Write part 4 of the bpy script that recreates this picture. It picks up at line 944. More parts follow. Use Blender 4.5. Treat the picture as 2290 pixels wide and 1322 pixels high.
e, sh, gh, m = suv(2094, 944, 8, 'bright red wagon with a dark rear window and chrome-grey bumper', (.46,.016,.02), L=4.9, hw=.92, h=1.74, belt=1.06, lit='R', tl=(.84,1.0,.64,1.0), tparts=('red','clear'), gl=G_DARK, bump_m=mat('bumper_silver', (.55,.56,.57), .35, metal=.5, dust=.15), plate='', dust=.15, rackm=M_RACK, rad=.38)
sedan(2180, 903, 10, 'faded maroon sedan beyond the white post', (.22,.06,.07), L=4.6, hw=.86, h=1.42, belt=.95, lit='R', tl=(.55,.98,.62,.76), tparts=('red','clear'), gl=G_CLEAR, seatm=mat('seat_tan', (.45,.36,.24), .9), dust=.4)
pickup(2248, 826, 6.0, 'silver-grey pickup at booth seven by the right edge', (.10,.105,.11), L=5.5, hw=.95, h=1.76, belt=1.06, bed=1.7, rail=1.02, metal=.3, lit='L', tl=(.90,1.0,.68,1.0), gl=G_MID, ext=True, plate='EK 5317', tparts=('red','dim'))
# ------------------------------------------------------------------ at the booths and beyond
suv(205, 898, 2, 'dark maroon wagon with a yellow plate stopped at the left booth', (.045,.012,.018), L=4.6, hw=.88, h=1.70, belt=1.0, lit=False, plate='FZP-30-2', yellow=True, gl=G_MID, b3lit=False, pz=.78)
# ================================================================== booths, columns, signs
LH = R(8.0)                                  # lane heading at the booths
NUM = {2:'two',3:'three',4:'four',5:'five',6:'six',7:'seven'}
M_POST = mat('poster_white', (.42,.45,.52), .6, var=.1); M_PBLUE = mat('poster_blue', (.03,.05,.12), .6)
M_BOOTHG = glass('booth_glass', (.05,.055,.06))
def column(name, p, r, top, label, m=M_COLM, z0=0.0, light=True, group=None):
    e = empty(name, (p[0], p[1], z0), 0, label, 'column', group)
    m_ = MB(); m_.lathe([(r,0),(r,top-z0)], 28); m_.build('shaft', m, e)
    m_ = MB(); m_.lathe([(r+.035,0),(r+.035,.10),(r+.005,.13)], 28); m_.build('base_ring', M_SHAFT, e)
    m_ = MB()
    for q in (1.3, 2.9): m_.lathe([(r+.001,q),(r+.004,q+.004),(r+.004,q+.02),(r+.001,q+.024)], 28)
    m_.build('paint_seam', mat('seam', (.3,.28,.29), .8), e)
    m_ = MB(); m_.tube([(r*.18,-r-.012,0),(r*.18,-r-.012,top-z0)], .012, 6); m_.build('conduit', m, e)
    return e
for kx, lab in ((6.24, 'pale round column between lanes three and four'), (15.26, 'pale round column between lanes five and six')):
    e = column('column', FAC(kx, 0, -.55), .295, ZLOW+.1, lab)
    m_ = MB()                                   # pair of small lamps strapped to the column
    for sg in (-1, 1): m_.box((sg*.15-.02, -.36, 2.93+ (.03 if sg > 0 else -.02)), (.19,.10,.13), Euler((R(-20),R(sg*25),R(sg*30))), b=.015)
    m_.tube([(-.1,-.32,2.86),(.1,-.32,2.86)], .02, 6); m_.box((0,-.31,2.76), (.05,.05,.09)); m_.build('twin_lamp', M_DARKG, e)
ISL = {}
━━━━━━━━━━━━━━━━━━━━
### WHAT IS BEING ASKED
Restate the whole of the material exactly.

### REPLY
Write part 4 of the bpy script that recreates this picture. It picks up at line 944. More parts follow. Use Blender 4.5. Treat the picture as 2290 pixels wide and 1322 pixels high.
e, sh, gh, m = suv(2094, 944, 8, 'bright red wagon with a dark rear window and chrome-grey bumper', (.46,.016,.02), L=4.9, hw=.92, h=1.74, belt=1.06, lit='R', tl=(.84,1.0,.64,1.0), tparts=('red','clear'), gl=G_DARK, bump_m=mat('bumper_silver', (.55,.56,.57), .35, metal=.5, dust=.15), plate='', dust=.15, rackm=M_RACK, rad=.38)
sedan(2180, 903, 10, 'faded maroon sedan beyond the white post', (.22,.06,.07), L=4.6, hw=.86, h=1.42, belt=.95, lit='R', tl=(.55,.98,.62,.76), tparts=('red','clear'), gl=G_CLEAR, seatm=mat('seat_tan', (.45,.36,.24), .9), dust=.4)
pickup(2248, 826, 6.0, 'silver-grey pickup at booth seven by the right edge', (.10,.105,.11), L=5.5, hw=.95, h=1.76, belt=1.06, bed=1.7, rail=1.02, metal=.3, lit='L', tl=(.90,1.0,.68,1.0), gl=G_MID, ext=True, plate='EK 5317', tparts=('red','dim'))
# ------------------------------------------------------------------ at the booths and beyond
suv(205, 898, 2, 'dark maroon wagon with a yellow plate stopped at the left booth', (.045,.012,.018), L=4.6, hw=.88, h=1.70, belt=1.0, lit=False, plate='FZP-30-2', yellow=True, gl=G_MID, b3lit=False, pz=.78)
# ================================================================== booths, columns, signs
LH = R(8.0)                                  # lane heading at the booths
NUM = {2:'two',3:'three',4:'four',5:'five',6:'six',7:'seven'}
M_POST = mat('poster_white', (.42,.45,.52), .6, var=.1); M_PBLUE = mat('poster_blue', (.03,.05,.12), .6)
M_BOOTHG = glass('booth_glass', (.05,.055,.06))
def column(name, p, r, top, label, m=M_COLM, z0=0.0, light=True, group=None):
    e = empty(name, (p[0], p[1], z0), 0, label, 'column', group)
    m_ = MB(); m_.lathe([(r,0),(r,top-z0)], 28); m_.build('shaft', m, e)
    m_ = MB(); m_.lathe([(r+.035,0),(r+.035,.10),(r+.005,.13)], 28); m_.build('base_ring', M_SHAFT, e)
    m_ = MB()
    for q in (1.3, 2.9): m_.lathe([(r+.001,q),(r+.004,q+.004),(r+.004,q+.02),(r+.001,q+.024)], 28)
    m_.build('paint_seam', mat('seam', (.3,.28,.29), .8), e)
    m_ = MB(); m_.tube([(r*.18,-r-.012,0),(r*.18,-r-.012,top-z0)], .012, 6); m_.build('conduit', m, e)
    return e
for kx, lab in ((6.24, 'pale round column between lanes three and four'), (15.26, 'pale round column between lanes five and six')):
    e = column('column', FAC(kx, 0, -.55), .295, ZLOW+.1, lab)
    m_ = MB()                                   # pair of small lamps strapped to the column
    for sg in (-1, 1): m_.box((sg*.15-.02, -.36, 2.93+ (.03 if sg > 0 else -.02)), (.19,.10,.13), Euler((R(-20),R(sg*25),R(sg*30))), b=.015)
    m_.tube([(-.1,-.32,2.86),(.1,-.32,2.86)], .02, 6); m_.box((0,-.31,2.76), (.05,.05,.09)); m_.build('twin_lamp', M_DARKG, e)
ISL = {}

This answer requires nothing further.